3.3.3 Voor zover het onderdeel nog klaagt dat het hof ten onrechte heeft geoordeeld dat LBIO slechts tot inning van invorderingskosten bevoegd was geweest indien [betrokkene 1] LBIO na de wijzigingsbeschikking had verzocht de invordering voort te zetten en daartoe de grosse van de wijzigingsbeschikking in handen van LBIO zou hebben gesteld, kan het bij gebrek aan feitelijke grondslag niet tot cassatie leiden nu het bestreden arrest een dergelijk oordeel niet inhoudt.
3.4.1 Onderdeel 3 klaagt dat het hof blijk heeft gegeven van een onjuiste rechtsopvatting met zijn oordeel dat LBIO na de wijzigingsbeschikking nog slechts invorderingsmaatregelen kon nemen tot verhaal van de (met inachtneming van die wijzigingsbeschikking) gecorrigeerde opslagkosten.
3.4.2 LBIO mist belang bij de klacht nu het oordeel omtrent de onrechtmatigheid van de beslaglegging is gegrond op het oordeel van het hof dat het LBIO niet langer vrijstond de beschikking van 15 augustus 2001 ten uitvoer te leggen, welk oordeel in cassatie tevergeefs is bestreden.
3.4.3 Ten overvloede wordt overwogen dat het bestreden oordeel juist is.
Het in 3.3.2 overwogene brengt immers mee dat de beschikking van 15 augustus 2001 tevens haar rechtskracht heeft verloren wat betreft de verschuldigdheid van de daarop gebaseerde kosten van opslag. De hoogte van de ingevolge art. 1:408 lid 3 BW verschuldigde opslagkosten dient over de periode waarop de wijzigingsbeschikking betrekking heeft, berekend te worden op basis van de bij die wijzigingsbeschikking vastgestelde alimentatie.

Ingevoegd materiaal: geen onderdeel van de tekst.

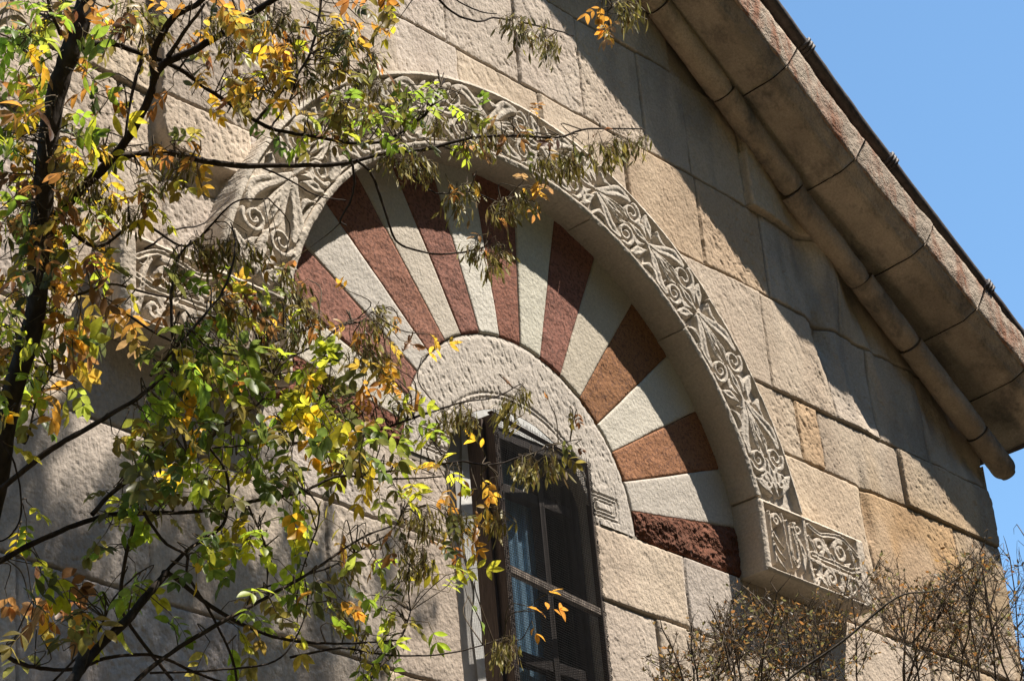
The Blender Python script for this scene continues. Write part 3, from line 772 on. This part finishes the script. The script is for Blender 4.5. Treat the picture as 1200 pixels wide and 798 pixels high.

De praktische problemen voor LBIO die daarvan volgens het onderdeel het gevolg zijn, doen daaraan niet af.
3.5 De in de overige onderdelen aangevoerde klachten kunnen niet tot cassatie leiden. Zulks behoeft, gezien art. 81 RO, geen nadere motivering nu de klachten niet nopen tot beantwoording van rechtsvragen in het belang van de rechtseenheid of de rechtsontwikkeling.
4. Beslissing
De Hoge Raad:
verwerpt het beroep;
veroordeelt LBIO in de kosten van het geding in cassatie, tot op deze uitspraak aan de zijde van [verweerder] begroot op nihil.
Dit arrest is gewezen door de raadsheren E.J. Numann, als voorzitter, W.A.M. van Schendel, C.A. Streefkerk, W.D.H. Asser en C.E. Drion, en in het openbaar uitgesproken door de raadsheer E.J. Numann op 8 juli 2011.